O Alckmin, por exemplo, talvez tenha ficado para trás com seu pálido perfil de síndico que ouve música baixo. É triste demais o sujeito que ouve música baixo. Quem ouve música como pano de fundo para outra coisa realmente não entendeu nada. Mas a questão nem é essa, me perdi um pouco aqui. Talvez os como ele tenham pagado o preço por não terem groupies. A não ser que fosse uma sociedade secreta, mas até onde eu sei, não têm groupies. E não é uma crítica, muito menos um elogio, por mais que soe interessante uma revista Capricho de onde se desdobrasse em página dupla um pôster de um político em idade avançada sem camisa deitado na grama, com apenas a palavra "Geraldo", por exemplo, escrito atrás numa fonte legal, como um brinde surpresa. 
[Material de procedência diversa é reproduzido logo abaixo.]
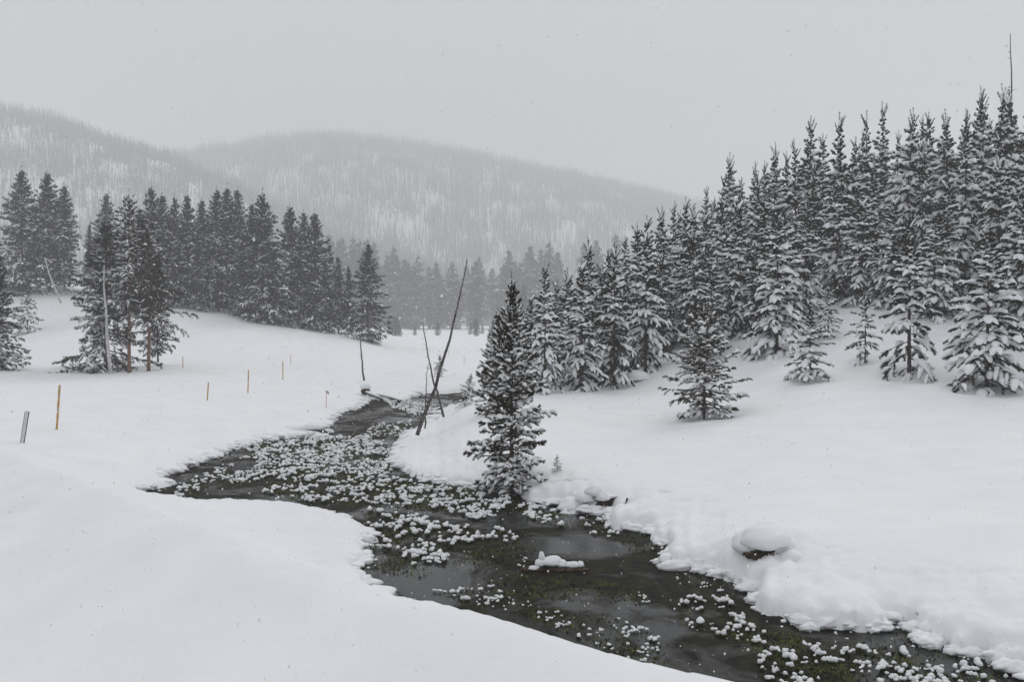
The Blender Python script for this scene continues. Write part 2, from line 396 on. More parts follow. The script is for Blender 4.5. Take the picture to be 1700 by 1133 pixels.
def finger_snow(P0, D, L, droop, rs, rng, K_=5, S=6, flat=0.75):
    n = len(P0); t = np.linspace(0, 1, K_)[None, :, None]
    Z = np.array([0, 0, -1.0])
    C = P0[:, None] + D[:, None] * L[:, None, None] * t + Z * (droop * L)[:, None, None] * t ** 2
    tan = D[:, None] + 2 * Z * droop[:, None, None] * t; tan /= np.linalg.norm(tan, axis=2, keepdims=True)
    side = np.cross(tan, np.array([0, 0, 1.0])); side /= np.linalg.norm(side, axis=2, keepdims=True) + 1e-6
    up = np.cross(side, tan)
    prof = np.array([0.45, 0.85, 1.0, 0.9, 0.5]) if K_ == 5 else np.sin(np.linspace(0.25, 2.85, K_)) 
    r = rs[:, None] * prof[None] * rng.uniform(0.7, 1.3, (n, K_))
    C = C + up * (r * 0.55)[:, :, None]
    ang = np.linspace(0, 2 * np.pi, S, endpoint=False)
    ca = np.cos(ang)[None, None, :, None]; sa = np.sin(ang)[None, None, :, None]
    sa = np.where(sa < 0, sa * 0.5, sa * flat)
    V = C[:, :, None] + r[:, :, None, None] * (ca * side[:, :, None] + sa * up[:, :, None])
    ends = np.stack([C[:, 0] - tan[:, 0] * r[:, :1] * 0.4, C[:, -1] + tan[:, -1] * r[:, -1:] * 0.7], 1)
    V = np.concatenate([V.reshape(n, K_ * S, 3), ends], 1); per = K_ * S + 2
    Q = []; T = []
    for i in range(K_ - 1):
        for k in range(S): Q.append((i * S + k, (i + 1) * S + k, (i + 1) * S + (k + 1) % S, i * S + (k + 1) % S))
    for k in range(S):
        T.append((k, (k + 1) % S, K_ * S)); T.append(((K_ - 1) * S + (k + 1) % S, (K_ - 1) * S + k, K_ * S + 1))
    off = (np.arange(n) * per)[:, None, None]
    return V.reshape(-1, 3), (np.array(Q)[None] + off).reshape(-1, 4), (np.array(T)[None] + off).reshape(-1, 3)

def finger_needles(P0, D, L, droop, m, nl, nw, rng, fwd=0.6, low=0.0, sc=None):
    n = len(P0); sc = np.ones(n) if sc is None else sc; t = rng.uniform(0.02, 1.0, (n, m))[:, :, None]
    Z = np.array([0, 0, -1.0])
    C = P0[:, None] + D[:, None] * L[:, None, None] * t + Z * (droop * L)[:, None, None] * t ** 2
    tan = D[:, None] + 2 * Z * droop[:, None, None] * t; tan /= np.linalg.norm(tan, axis=2, keepdims=True)
    rv = rng.normal(size=(n, m, 3)); rv[:, :, 2] -= low
    rv -= tan * (rv * tan).sum(2, keepdims=True); rv /= np.linalg.norm(rv, axis=2, keepdims=True) + 1e-6
    nd = rv + tan * fwd * rng.uniform(0.4, 1.4, (n, m, 1)); nd /= np.linalg.norm(nd, axis=2, keepdims=True)
    w = np.cross(nd, rng.normal(size=(n, m, 3))); w /= np.linalg.norm(w, axis=2, keepdims=True) + 1e-6
    ll = nl * rng.uniform(0.6, 1.25, (n, m, 1)) * sc[:, None, None]
    a = C - w * nw * 0.5; b_ = C + w * nw * 0.5; c_ = C + nd * ll
    V = np.stack([a, b_, c_], 2).reshape(-1, 3)
    return V, np.arange(len(V)).reshape(-1, 3)

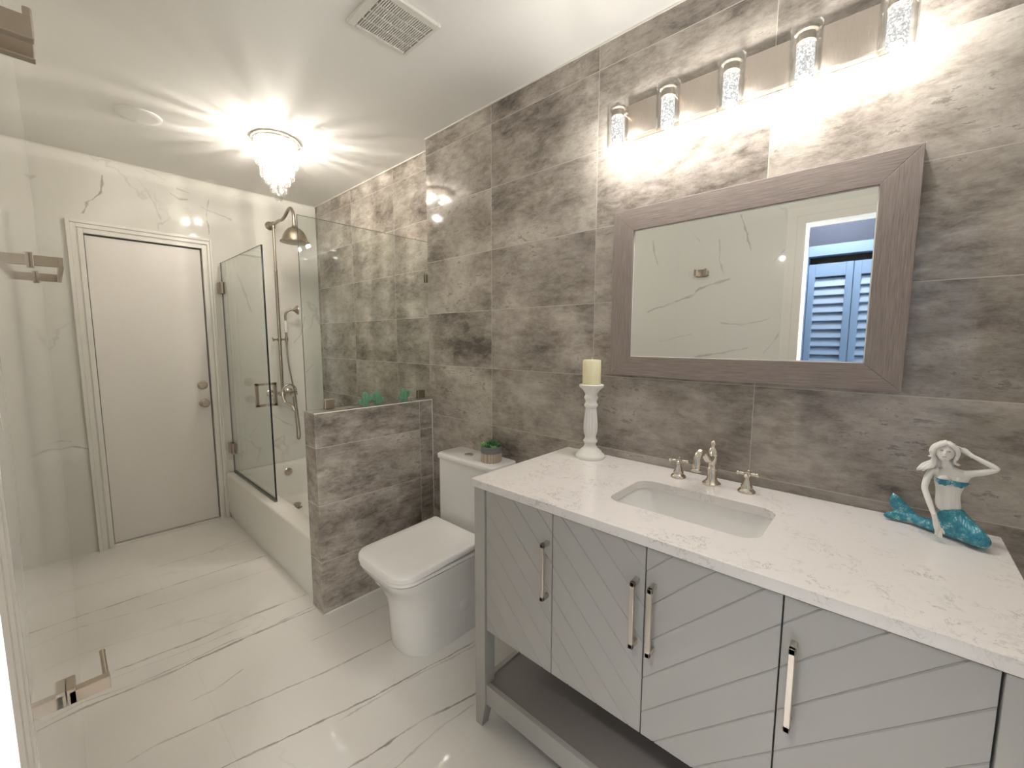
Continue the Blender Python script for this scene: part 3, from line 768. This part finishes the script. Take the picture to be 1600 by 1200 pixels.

O fato é que poucos seres humanos alcançaram o preocupante patamar onde, por mais que sejam expostos em suas perdições, o eleitor/fã em seu atual estágio emocional de pré-adolescência o exalta ainda mais, com a adoração, o tempo livre (e talvez o senso estético) do fã-clube da Ariana Grande. Como um ídolo pop que consegue extrair charme de sua morte por asfixia no próprio vômito ou da tradicional overdose numa poça de urina na calçada de uma boate, a lógica da política teen ao menos nos mostra em direção a qual metáfora estamos indo.

Dessa maneira, tudo é definido em apenas dois tipos possíveis, o "sem defeitos" e o cafajeste total, com qualquer coisa remotamente humana sendo rechaçada como uma assadura que não pode se espalhar, agarrando-se firme à ideia de infalibilidade a todo custo. E todo custo é muito, eu poderia ter dito no almoço. Mas não disse nada.